Robust customer intake, but EBIT lower than expected
After 14 consecutive quarters of expanding adj. EBIT margins (y-o-y), Fortnox reported an adj. EBIT margin of 31.0%, representing a y-o-y margin contraction of 2.1ppt. This was explained by higher costs (opex +36% y-o-y) driven by the acquisition of Offerta as well as Fortnox’s new growth initiatives communicated at the CMD in January. We note that organic headcount growth was +36 q-o-q, while other external costs grew 99% y-o-y. Although sales of SEK 199m were in line with our forecast (-1% vs. ABGSCe, +23.5% y-o-y), costs were higher than expected, resulting in an adj. EBIT miss of -15%. Customer intake remained robust at 18,000 q-o-q (vs. ABGSCe 16,000). We estimate that the majority of this was organic, meaning that Fortnox’s goal of accelerating its customer intake is gaining ground.

Lowered ’21e EBIT due to higher cost assumptions
We keep our sales forecasts largely intact after the report, but reduce our underlying EBIT estimates due to higher cost assumptions. Fortnox recently announced the acquisition of Bolagspartner, which contributes with sales of roughly SEK 20m and EBIT of SEK 10m.

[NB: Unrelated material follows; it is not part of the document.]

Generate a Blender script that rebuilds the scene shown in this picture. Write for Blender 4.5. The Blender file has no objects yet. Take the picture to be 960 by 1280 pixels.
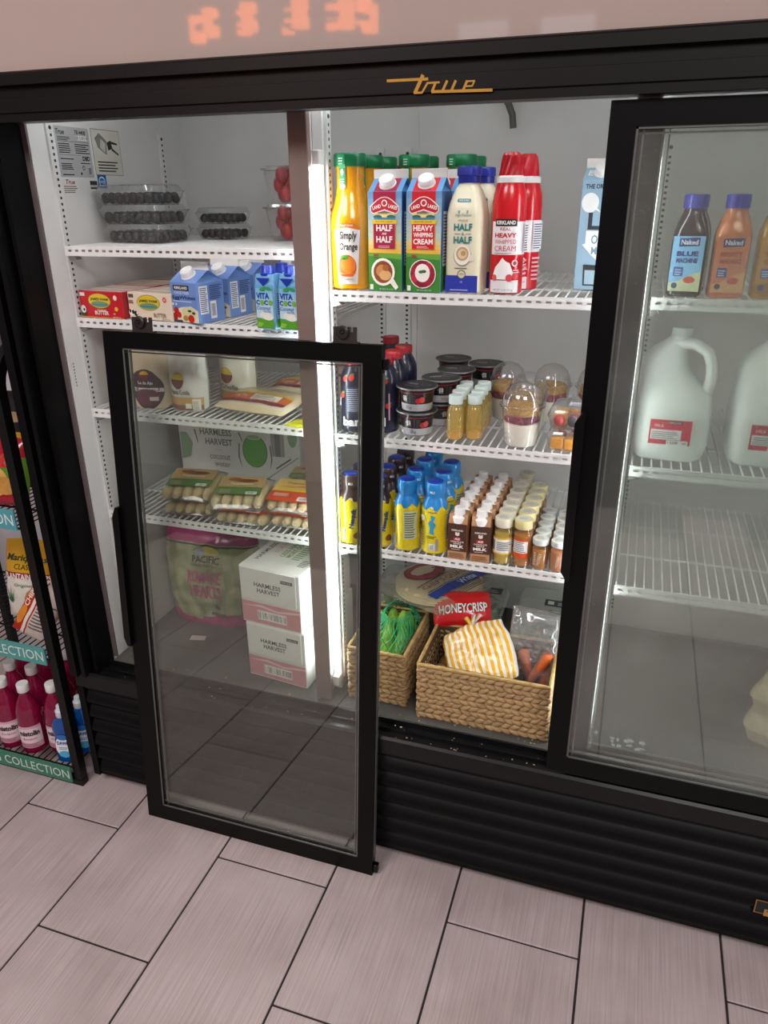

As we also incorporate this into our forecasts, our total ‘21e EBIT is down 5%, while our ‘22e-‘23e EBIT is +0-1%, respectively.

Strong foundation for continued profitable growth
We reiterate our assessment that Fortnox has built a foundation for continued strong, profitable growth over the coming years. While we forecast margins contracting in ‘21e on higher costs and the acquisition of Offerta, we expect them to expand in ‘22e and beyond on operational leverage. Our 2025 EBIT forecast of SEK 1,315m corresponds to a ’20-‘25e EBIT CAGR of 38%. On our new 2022 estimates, Fortnox’s share is trading at 21x EV/sales and 58x EV/EBIT.